Summary of publication
Evaluating the changes to the lives of rural women made possible by the Bangladeshi Government's gender focused school subsidy scheme is an Australian Development Research Awards Scheme (ADRAS) research project, awarded under the last ADRAS round in 2012. A Research team from the University of Kent and the University of Malaya undertook the project from April 2013 – October 2016.
Bangladesh launched a nationwide incentive scheme during the 1990s, the female secondary school assistance program (FSSAP), which created new educational opportunities among younger cohorts of Bangladeshi women. This ADRAS project investigated whether secondary school completion improved women's market participation and had an intergenerational impact. The project also considered the extent to which social customs such as the practice of purdah and early marriage still impact upon women's lives at a time when it is becoming a norm for adolescent girls to attend secondary school throughout the country. The research found that:
- Women face multiple socio-economic barriers - removing a few such as lowering the burden of a large family, improving access to schooling and increasing social acceptability of outside mobility in rural Bangladesh have not been sufficient to widen the range of women's life choices.

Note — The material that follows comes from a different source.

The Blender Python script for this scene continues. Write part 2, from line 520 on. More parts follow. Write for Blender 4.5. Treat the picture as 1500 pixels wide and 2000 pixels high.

- New interventions (e.g. designing adolescent development programs) are needed to end child marriage and help retain girls in schools.
- Parallel improvements in social development - rural poverty reduction and children's rights - are needed to avoid the unintended adverse impact of low-wage readymade garments (RMG) factory on girls' schooling.
- Creation of employment opportunities, free of social stigma, is critical to increasing women's participation in the formal economy.